Post
Topic
Board Altcoin Discussion
Re: XC uses multisig address and transaction? The answer is NO!! Look at facts here!
by
fluffypony
on 17/08/2014, 10:07:12 UTC
This is a little unclear. You made a very clear and concise explanation of why you thought Supercoin had problems.
Now, however, it seems that you were not aware of how XC's trustless system works, and may have dismissed it prematurely.. Though I am happy to be corrected, but I can't see how you could have if you thought the previous poster meant "every node on the network".

I would be very interested to hear your thoughts on XC as you  have a good understanding of these issues, and are fairly measured, and if Cloak and Super do indeed have problems then it may be that XC is the coin which could provide a better solution than Crypto Note coins.
Thanks in advance

Contextually the conversation was around trustless systems - my comment was meant to demonstrate that you can't have a trustless system unless "everyone" is or could be involved. If you require an N-sized subset of the network to validate, then it means you are trusting that nobody in the subset group are malicious. It was quite late and was an unclear comment, unfortunately.

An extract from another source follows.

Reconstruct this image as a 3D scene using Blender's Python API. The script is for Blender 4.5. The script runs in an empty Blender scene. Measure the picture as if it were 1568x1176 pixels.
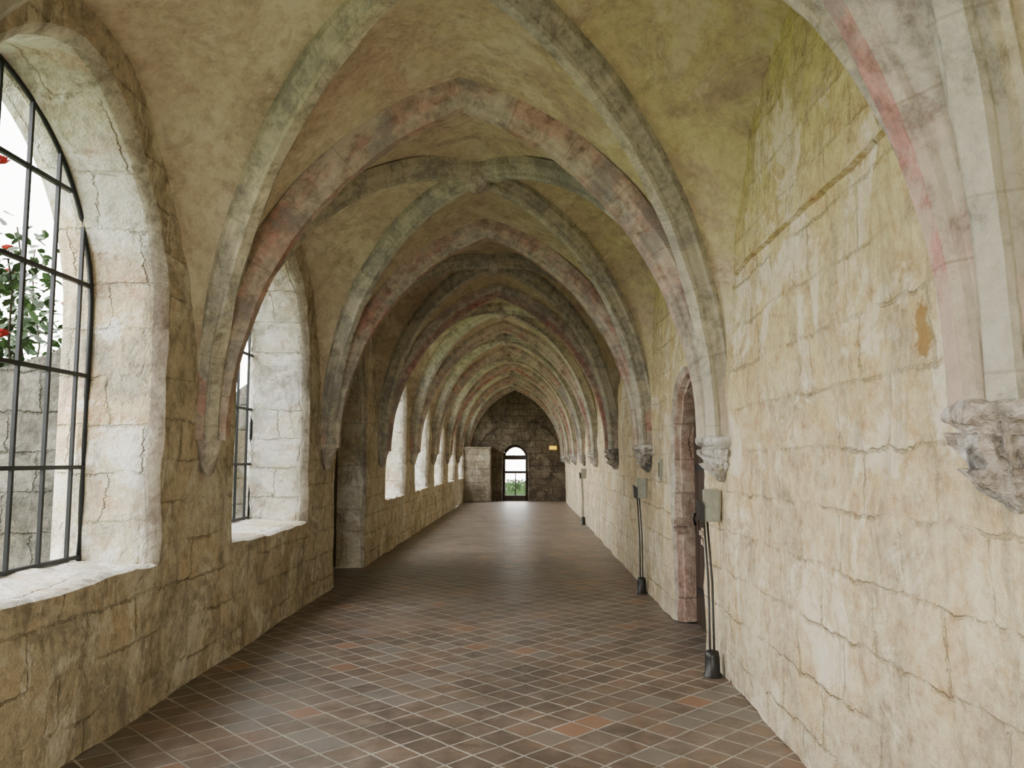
import bpy, bmesh, math, random
from mathutils import Vector, noise, Matrix
random.seed(7)
scene = bpy.context.scene
XL, XR, ZMAX = -2.52, 1.50, 4.95
XC = (XL + XR) / 2; A = (XR - XL) / 2
Y0, BAY, NB = -4.95, 3.70, 10
Y1 = Y0 + BAY * NB
ZS, H, HW = 1.80, 2.85, 2.42

# ------------------------------------------------------------ node helpers
def newmat(name):
    m = bpy.data.materials.new(name); m.use_nodes = True
    nt = m.node_tree
    return m, nt, nt.nodes['Principled BSDF']
def N(nt, t, **kw):
    n = nt.nodes.new(t)
    for k, v in kw.items():
        setattr(n, k, v)
    return n
def setin(nt, node, key, val):
    if isinstance(val, bpy.types.NodeSocket):
        nt.links.new(val, node.inputs[key])
    else:
        node.inputs[key].default_value = val
def mix(nt, fac, a, b, blend='MIX'):
    n = N(nt, 'ShaderNodeMix', data_type='RGBA', blend_type=blend)
    for k, v in ((0, fac), (6, a), (7, b)):
        if isinstance(v, tuple) and len(v) == 3: v = (*v, 1)
        setin(nt, n, k, v)
    return n.outputs[2]
def math_(nt, op, a, b=0.0, clamp=False):
    n = N(nt, 'ShaderNodeMath', operation=op, use_clamp=clamp)
    setin(nt, n, 0, a); setin(nt, n, 1, b)
    return n.outputs[0]
def nz(nt, vec, scale, detail=5, rough=.55, dist=0.0):
    n = N(nt, 'ShaderNodeTexNoise')
    nt.links.new(vec, n.inputs['Vector'])
    n.inputs['Scale'].default_value = scale; n.inputs['Detail'].default_value = detail
    n.inputs['Roughness'].default_value = rough; n.inputs['Distortion'].default_value = dist
    return n
def ramp(nt, fac, stops):
    n = N(nt, 'ShaderNodeValToRGB')
    nt.links.new(fac, n.inputs[0])
    cr = n.color_ramp
    while len(cr.elements) < len(stops): cr.elements.new(.5)
    for e, (p, c) in zip(cr.elements, stops):
        e.position = p
        e.color = (*c, 1) if isinstance(c, tuple) else (c, c, c, 1)
    return n.outputs[0]
def offset(nt, vec, o, s=(1, 1, 1)):
    n = N(nt, 'ShaderNodeVectorMath', operation='MULTIPLY_ADD')
    nt.links.new(vec, n.inputs[0]); n.inputs[1].default_value = s; n.inputs[2].default_value = o
    return n.outputs[0]

def plaster(name, cols, dark, light, brick=None, grads=(), rough=.92, bump=.45, fleck=.6, tint=None, spots=(), grime=.5):
    m, nt, bs = newmat(name)
    co = N(nt, 'ShaderNodeTexCoord').outputs['Object']
    sp = N(nt, 'ShaderNodeSeparateXYZ'); nt.links.new(co, sp.inputs[0])
    big = nz(nt, co, .6, 4, .65, .5)
    base = ramp(nt, big.outputs['Fac'], [(.34, cols[0]), (.5, cols[1]), (.64, cols[2])])
    bigc = math_(nt, 'SUBTRACT', big.outputs['Fac'], .5)
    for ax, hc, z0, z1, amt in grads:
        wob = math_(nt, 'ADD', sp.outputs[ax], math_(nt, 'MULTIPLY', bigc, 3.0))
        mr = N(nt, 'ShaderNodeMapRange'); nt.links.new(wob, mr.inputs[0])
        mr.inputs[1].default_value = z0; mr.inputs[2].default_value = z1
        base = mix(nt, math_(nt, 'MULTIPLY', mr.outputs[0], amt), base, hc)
    n2 = nz(nt, offset(nt, co, (5, 3, 9)), 1.5, 6, .76, .6)
    sc = N(nt, 'ShaderNodeSeparateColor'); nt.links.new(n2.outputs['Color'], sc.inputs[0])
    base = mix(nt, math_(nt, 'MULTIPLY', ramp(nt, sc.outputs[0], [(.48, 0.0), (.60, 1.0)]), .75), base, dark)
    if tint: base = mix(nt, math_(nt, 'MULTIPLY', ramp(nt, sc.outputs[1], [(.52, 0.0), (.62, 1.0)]), .55), base, tint)
    base = mix(nt, math_(nt, 'MULTIPLY', ramp(nt, sc.outputs[2], [(.52, 0.0), (.57, 1.0)]), .7), base, light)
    n4 = nz(nt, co, 11, 5, .8).outputs['Fac']
    base = mix(nt, fleck, base, ramp(nt, n4, [(.32, .14), (.5, .5), (.68, .76)]), 'OVERLAY')
    st = nz(nt, offset(nt, co, (3, 7, 2), (3.2, 3.2, .9)), 1.6, 4, .72, .7).outputs['Fac']
    base = mix(nt, math_(nt, 'MULTIPLY', ramp(nt, st, [(.53, 0.0), (.66, 1.0)]), grime), base, tuple(c * .55 for c in dark))
    hgt = math_(nt, 'ADD', math_(nt, 'MULTIPLY', n4, .7), math_(nt, 'MULTIPLY', sc.outputs[2], 1.0))
    for p, r, c in spots:
        vd = N(nt, 'ShaderNodeVectorMath', operation='DISTANCE')
        nt.links.new(offset(nt, co, (0, 0, 0), (1, 1, .5)), vd.inputs[0]); vd.inputs[1].default_value = (p[0], p[1], p[2] * .5)
        dd = math_(nt, 'ADD', vd.outputs['Value'], math_(nt, 'MULTIPLY', math_(nt, 'SUBTRACT', n4, .5), .16))
        base = mix(nt, ramp(nt, math_(nt, 'DIVIDE', dd, r), [(.7, .75), (1.0, 0.0)]), base, c)
    if brick:
        axes, bw, bh, strength, mort = brick
        cb = N(nt, 'ShaderNodeCombineXYZ')
        nt.links.new(sp.outputs[axes[0]], cb.inputs[0]); nt.links.new(sp.outputs[axes[1]], cb.inputs[1])
        vm = N(nt, 'ShaderNodeVectorMath', operation='MULTIPLY_ADD')
        nt.links.new(n2.outputs['Color'], vm.inputs[0]); vm.inputs[1].default_value = (.26, .18, 0)
        nt.links.new(cb.outputs[0], vm.inputs[2])
        bt = N(nt, 'ShaderNodeTexBrick'); nt.links.new(vm.outputs[0], bt.inputs['Vector'])
        bt.inputs['Scale'].default_value = 1; bt.inputs['Brick Width'].default_value = bw
        bt.inputs['Row Height'].default_value = bh; bt.inputs['Mortar Size'].default_value = .013
        bt.inputs['Mortar Smooth'].default_value = .95
        bt.inputs['Color1'].default_value = (.38, .37, .37, 1); bt.inputs['Color2'].default_value = (.61, .59, .56, 1)
        bt.inputs['Mortar'].default_value = (.5, .5, .5, 1)
        msk = math_(nt, 'MULTIPLY', ramp(nt, sc.outputs[1], [(.42, .08), (.58, 1.0)]), strength)
        base = mix(nt, math_(nt, 'MULTIPLY', msk, .6), base, bt.outputs['Color'], 'OVERLAY')
        mf = math_(nt, 'MULTIPLY', bt.outputs['Fac'], msk)
        base = mix(nt, math_(nt, 'MULTIPLY', mf, .65), base, mort)
        hgt = math_(nt, 'SUBTRACT', hgt, math_(nt, 'MULTIPLY', mf, .8))
    nt.links.new(base, bs.inputs['Base Color'])
    bs.inputs['Roughness'].default_value = rough
    bs.inputs['Specular IOR Level'].default_value = .2
    bp = N(nt, 'ShaderNodeBump'); bp.inputs['Strength'].default_value = bump; bp.inputs['Distance'].default_value = .04
    nt.links.new(hgt, bp.inputs['Height']); nt.links.new(bp.outputs[0], bs.inputs['Normal'])
    return m

M_wr = plaster('limewashed_ashlar_cream', [(.58, .46, .27), (.69, .57, .36), (.72, .64, .45)], (.47, .40, .27), (.82, .75, .59),
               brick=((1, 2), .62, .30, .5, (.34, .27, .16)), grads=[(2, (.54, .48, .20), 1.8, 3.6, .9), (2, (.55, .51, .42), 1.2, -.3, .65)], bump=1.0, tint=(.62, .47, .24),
               spots=[((XR, 3.03, 2.13), .055, (.34, .19, .05))], grime=.45, fleck=.65)
M_wl = plaster('limewashed_wall_ochre', [(.44, .37, .26), (.55, .48, .35), (.61, .55, .43)], (.33, .29, .22), (.71, .67, .56),
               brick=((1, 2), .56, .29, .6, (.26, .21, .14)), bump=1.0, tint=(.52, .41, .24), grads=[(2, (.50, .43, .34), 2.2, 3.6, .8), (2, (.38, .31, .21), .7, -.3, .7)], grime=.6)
M_rev = plaster('window_reveal_stone', [(.64, .53, .34), (.70, .66, .54), (.68, .68, .65)], (.38, .36, .31), (.88, .87, .83),
                brick=((0, 2), .5, .33, .6, (.38, .33, .25)), bump=1.0, tint=(.58, .42, .32), grime=.6)
M_vault = plaster('vault_plaster', [(.52, .43, .32), (.60, .52, .38), (.62, .56, .41)], (.45, .36, .27), (.68, .62, .47), bump=.4, fleck=.4,
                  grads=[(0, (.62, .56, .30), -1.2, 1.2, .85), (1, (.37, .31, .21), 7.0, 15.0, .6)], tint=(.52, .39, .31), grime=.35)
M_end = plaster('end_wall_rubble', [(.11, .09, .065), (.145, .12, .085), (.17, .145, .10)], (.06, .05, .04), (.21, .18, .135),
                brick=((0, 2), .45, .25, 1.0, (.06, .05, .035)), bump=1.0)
M_pier = plaster('pier_stone', [(.24, .205, .145), (.29, .25, .19), (.31, .28, .215)], (.16, .135, .10), (.36, .33, .27),
                 brick=((0, 2), .45, .28, 1.0, (.10, .09, .06)), bump=.8)
M_gray = plaster('chamfer_grey_stone', [(.38, .31, .26), (.45, .40, .33), (.46, .44, .38)], (.27, .23, .19), (.58, .54, .45), bump=.6)
M_ext = plaster('exterior_ashlar', [(.10, .095, .08), (.14, .13, .11), (.13, .11, .075)], (.06, .06, .05), (.20, .195, .17),
                brick=((0, 2), .5, .3, 1.0, (.05, .05, .04)), bump=.9)
M_corb = plaster('carved_corbel_stone', [(.34, .31, .27), (.44, .41, .36), (.44, .37, .31)], (.11, .11, .115), (.68, .67, .64), bump=1.0, fleck=.9, grime=.9)
M_pink = plaster('pink_sandstone', [(.34, .21, .17), (.42, .30, .24), (.43, .36, .29)], (.24, .16, .13), (.52, .45, .36),
                 brick=((0, 2), .6, .35, 1.0, (.2, .14, .10)), bump=.7)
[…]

Incidentally, I keep coming back to a simple premise: we need to see valid mathematics behind things in order to understand them. These discussions wouldn't happen if whitepapers had more algebra and fewer "diagrams" (such as they are). The knee-jerk reaction here seems to be "just look at the blockchain!" or similar, when looking at the blockchain created by a closed-source application won't reveal the size of the anonymity set. Bitcoin assumes that all (bar 1) connected peers are malicious (it can do nothing about complete isolation), and that should be the basis from which all good cryptography starts. A lot of the "solutions" I see lately start from the assumption that "every peer is basically ok/trustworthy and has no incentive to be malicious", which is patently wrong.